It’s time to catch up with the woods.
• Low smartweed, Persicaria longiseta, is blooming. It’s everywhere in the Georgia Piedmont: deep woods, roadsides, vacant lots. It’s one of those inconspicuous plants that make up the weedy groundcover. They are overlooked — except for this time of year when the tiny flowers — I’d say magenta, but I’m not good with colors — are everywhere.
• Long leaf woodoats, in genus Chasmanthium, is common on the forest floor south of Stone Mountain. It’s a grass that tolerates shade. The distinctive seed heads mark the season with changes in color. They’re green in spring and khaki in summer. We’re getting the purple streaks now.
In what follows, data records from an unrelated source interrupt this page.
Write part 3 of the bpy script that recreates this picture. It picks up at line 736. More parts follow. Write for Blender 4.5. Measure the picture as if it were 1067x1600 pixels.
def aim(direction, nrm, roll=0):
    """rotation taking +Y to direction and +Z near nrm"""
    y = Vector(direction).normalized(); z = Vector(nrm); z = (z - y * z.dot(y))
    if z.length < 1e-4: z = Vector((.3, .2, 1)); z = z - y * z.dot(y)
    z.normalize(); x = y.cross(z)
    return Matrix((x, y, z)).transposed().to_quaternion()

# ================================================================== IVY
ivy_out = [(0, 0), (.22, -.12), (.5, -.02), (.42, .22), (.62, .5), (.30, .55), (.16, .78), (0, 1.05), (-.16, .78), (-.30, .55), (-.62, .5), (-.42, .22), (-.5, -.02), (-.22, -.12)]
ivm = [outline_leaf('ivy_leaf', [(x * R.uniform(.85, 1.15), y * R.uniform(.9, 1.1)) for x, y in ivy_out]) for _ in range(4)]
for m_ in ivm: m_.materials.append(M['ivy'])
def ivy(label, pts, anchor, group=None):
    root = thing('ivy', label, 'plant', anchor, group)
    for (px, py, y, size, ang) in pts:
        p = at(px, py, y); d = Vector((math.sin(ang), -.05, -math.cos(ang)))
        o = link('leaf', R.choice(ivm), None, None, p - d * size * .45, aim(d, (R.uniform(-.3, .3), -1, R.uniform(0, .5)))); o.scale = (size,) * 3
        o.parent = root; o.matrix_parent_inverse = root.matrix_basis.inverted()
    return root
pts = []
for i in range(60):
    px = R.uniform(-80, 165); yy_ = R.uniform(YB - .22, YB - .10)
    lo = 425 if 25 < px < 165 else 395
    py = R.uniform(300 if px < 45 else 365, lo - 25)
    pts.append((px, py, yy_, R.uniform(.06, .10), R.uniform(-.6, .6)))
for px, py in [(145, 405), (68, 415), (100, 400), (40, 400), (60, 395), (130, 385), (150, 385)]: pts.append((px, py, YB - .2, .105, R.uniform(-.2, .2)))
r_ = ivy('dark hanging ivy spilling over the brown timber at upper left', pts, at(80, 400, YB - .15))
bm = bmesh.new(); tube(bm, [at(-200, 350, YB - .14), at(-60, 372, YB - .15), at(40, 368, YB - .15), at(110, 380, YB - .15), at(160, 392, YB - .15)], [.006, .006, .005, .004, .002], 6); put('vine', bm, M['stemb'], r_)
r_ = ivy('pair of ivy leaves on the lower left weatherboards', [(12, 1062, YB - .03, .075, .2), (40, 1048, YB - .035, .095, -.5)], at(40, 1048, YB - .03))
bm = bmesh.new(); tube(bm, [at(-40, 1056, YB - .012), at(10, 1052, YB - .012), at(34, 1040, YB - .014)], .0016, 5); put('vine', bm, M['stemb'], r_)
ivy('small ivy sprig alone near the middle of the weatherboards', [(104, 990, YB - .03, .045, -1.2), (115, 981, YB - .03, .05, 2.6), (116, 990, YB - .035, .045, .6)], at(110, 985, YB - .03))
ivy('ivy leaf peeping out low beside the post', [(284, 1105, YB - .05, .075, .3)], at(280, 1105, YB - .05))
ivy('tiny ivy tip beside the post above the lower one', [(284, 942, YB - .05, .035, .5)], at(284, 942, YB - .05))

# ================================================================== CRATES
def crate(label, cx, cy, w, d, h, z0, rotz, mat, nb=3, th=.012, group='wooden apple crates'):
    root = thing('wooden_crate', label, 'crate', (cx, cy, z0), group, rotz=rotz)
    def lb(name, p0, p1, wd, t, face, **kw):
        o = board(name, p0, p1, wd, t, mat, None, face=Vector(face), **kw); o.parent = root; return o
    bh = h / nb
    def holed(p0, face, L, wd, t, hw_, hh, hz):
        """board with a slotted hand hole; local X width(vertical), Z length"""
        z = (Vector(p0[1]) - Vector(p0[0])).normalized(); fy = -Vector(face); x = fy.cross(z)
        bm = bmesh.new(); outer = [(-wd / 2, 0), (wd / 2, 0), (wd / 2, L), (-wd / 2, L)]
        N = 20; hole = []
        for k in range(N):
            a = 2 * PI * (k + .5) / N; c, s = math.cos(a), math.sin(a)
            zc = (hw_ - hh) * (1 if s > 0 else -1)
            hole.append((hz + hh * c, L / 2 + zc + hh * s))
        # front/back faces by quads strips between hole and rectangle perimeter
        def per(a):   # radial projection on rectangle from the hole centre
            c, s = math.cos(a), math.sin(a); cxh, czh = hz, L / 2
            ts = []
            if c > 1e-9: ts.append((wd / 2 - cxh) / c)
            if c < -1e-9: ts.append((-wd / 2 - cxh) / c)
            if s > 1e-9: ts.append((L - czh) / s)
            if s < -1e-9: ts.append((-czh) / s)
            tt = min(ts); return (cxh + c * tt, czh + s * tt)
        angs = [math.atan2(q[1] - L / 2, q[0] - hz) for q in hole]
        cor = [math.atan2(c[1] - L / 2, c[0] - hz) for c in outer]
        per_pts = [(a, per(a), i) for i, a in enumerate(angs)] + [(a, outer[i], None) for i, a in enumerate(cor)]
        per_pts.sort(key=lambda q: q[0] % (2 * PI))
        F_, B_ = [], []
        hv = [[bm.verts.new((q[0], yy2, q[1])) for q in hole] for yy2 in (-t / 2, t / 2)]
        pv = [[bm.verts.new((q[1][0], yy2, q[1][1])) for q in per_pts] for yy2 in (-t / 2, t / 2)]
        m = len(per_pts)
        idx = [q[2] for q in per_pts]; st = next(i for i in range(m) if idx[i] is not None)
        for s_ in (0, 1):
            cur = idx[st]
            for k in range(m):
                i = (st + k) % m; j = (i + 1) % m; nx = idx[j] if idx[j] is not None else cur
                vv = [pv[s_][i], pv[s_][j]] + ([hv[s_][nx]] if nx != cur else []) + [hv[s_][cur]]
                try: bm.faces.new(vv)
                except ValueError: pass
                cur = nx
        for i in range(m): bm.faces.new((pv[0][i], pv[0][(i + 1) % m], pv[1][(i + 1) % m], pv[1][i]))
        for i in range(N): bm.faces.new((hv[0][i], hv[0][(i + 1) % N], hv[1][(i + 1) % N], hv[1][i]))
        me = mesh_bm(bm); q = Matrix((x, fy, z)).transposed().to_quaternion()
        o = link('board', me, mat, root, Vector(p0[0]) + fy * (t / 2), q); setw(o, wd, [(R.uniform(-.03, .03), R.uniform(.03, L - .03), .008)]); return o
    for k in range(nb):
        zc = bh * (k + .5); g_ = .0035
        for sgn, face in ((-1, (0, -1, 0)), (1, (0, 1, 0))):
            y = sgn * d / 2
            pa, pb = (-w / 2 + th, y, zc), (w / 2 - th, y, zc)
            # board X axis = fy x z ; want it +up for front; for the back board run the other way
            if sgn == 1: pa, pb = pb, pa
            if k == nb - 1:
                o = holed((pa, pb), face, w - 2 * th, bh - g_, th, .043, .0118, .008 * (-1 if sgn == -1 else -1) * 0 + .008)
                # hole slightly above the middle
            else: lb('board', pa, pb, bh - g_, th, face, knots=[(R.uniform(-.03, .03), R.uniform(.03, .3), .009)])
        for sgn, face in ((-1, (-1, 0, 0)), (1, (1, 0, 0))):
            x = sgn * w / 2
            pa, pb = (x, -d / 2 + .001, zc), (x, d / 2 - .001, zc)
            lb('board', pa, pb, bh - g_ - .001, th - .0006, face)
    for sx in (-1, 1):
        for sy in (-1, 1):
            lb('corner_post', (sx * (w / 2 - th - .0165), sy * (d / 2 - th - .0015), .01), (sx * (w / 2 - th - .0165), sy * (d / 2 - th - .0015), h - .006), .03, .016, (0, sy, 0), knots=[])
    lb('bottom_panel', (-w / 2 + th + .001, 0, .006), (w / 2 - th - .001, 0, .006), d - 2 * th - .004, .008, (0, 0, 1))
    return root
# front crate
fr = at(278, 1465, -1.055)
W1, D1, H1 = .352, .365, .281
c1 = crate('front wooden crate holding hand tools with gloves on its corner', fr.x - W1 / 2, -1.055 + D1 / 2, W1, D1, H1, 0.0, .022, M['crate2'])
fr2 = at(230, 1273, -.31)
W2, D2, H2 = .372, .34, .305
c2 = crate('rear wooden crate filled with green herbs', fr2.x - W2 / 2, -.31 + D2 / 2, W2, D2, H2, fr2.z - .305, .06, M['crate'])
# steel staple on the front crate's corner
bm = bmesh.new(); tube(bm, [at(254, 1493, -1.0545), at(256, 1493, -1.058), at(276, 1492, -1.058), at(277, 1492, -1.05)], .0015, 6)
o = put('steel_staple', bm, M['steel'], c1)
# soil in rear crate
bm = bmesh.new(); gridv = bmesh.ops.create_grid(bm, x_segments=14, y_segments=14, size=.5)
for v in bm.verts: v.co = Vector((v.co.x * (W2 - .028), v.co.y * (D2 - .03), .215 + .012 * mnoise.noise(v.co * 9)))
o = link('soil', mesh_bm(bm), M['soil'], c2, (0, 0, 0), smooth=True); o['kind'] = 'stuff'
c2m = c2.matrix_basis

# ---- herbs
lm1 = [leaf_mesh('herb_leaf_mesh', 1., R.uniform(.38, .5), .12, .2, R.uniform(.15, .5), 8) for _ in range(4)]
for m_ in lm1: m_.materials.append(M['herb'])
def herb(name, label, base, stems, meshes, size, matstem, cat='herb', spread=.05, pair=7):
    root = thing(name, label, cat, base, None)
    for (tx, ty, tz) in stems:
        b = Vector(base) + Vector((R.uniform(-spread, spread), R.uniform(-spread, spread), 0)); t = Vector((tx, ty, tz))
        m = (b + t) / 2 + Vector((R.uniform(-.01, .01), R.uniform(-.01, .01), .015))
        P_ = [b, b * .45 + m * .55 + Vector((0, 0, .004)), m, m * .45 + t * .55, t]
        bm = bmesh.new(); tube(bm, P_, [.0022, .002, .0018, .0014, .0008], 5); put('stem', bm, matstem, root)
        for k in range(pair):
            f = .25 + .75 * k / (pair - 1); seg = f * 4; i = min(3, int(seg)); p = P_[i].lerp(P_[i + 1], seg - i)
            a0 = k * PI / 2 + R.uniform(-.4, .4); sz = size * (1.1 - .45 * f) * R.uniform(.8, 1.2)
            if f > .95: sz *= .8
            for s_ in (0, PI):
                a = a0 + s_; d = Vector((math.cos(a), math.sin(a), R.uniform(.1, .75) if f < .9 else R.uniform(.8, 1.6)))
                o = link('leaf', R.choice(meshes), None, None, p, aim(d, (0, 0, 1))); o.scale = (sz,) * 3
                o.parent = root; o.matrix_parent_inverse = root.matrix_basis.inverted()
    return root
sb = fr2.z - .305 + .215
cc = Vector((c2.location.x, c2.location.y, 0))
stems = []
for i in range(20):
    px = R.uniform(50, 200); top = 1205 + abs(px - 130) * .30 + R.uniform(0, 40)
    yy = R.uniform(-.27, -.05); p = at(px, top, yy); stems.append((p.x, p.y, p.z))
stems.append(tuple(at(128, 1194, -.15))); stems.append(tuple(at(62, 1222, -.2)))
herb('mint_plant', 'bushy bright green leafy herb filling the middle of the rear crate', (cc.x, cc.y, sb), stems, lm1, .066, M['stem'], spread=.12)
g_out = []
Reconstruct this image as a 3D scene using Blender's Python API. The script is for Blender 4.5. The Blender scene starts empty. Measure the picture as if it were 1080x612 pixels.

• On a trip to Panola Mountain, we saw purple and yellow blooms everywhere. Although this is Georgia Bulldogs country, black and red, I thought of my friend Pat Golden, an LSU grad who wore purple and gold in autumn. Bear’s foot, Smallanthus uvedalia, is in bloom — big yellow blossoms that look like sunflowers. It’s in Asteraceae, the daisy family. The leaves are shaped a bit like a bear’s track, I suppose. A lot of the purple flowers were coming from Georgia calamint, Clinopodium carolinianum, a shrub that’s usually no more than a foot tall. The blooms began in summer but they are plentiful now.
Out on the rock outcrops, Puck’s orpine, Sedum pusillum, was blooming. Its tiny white flowers look almost like a white moss.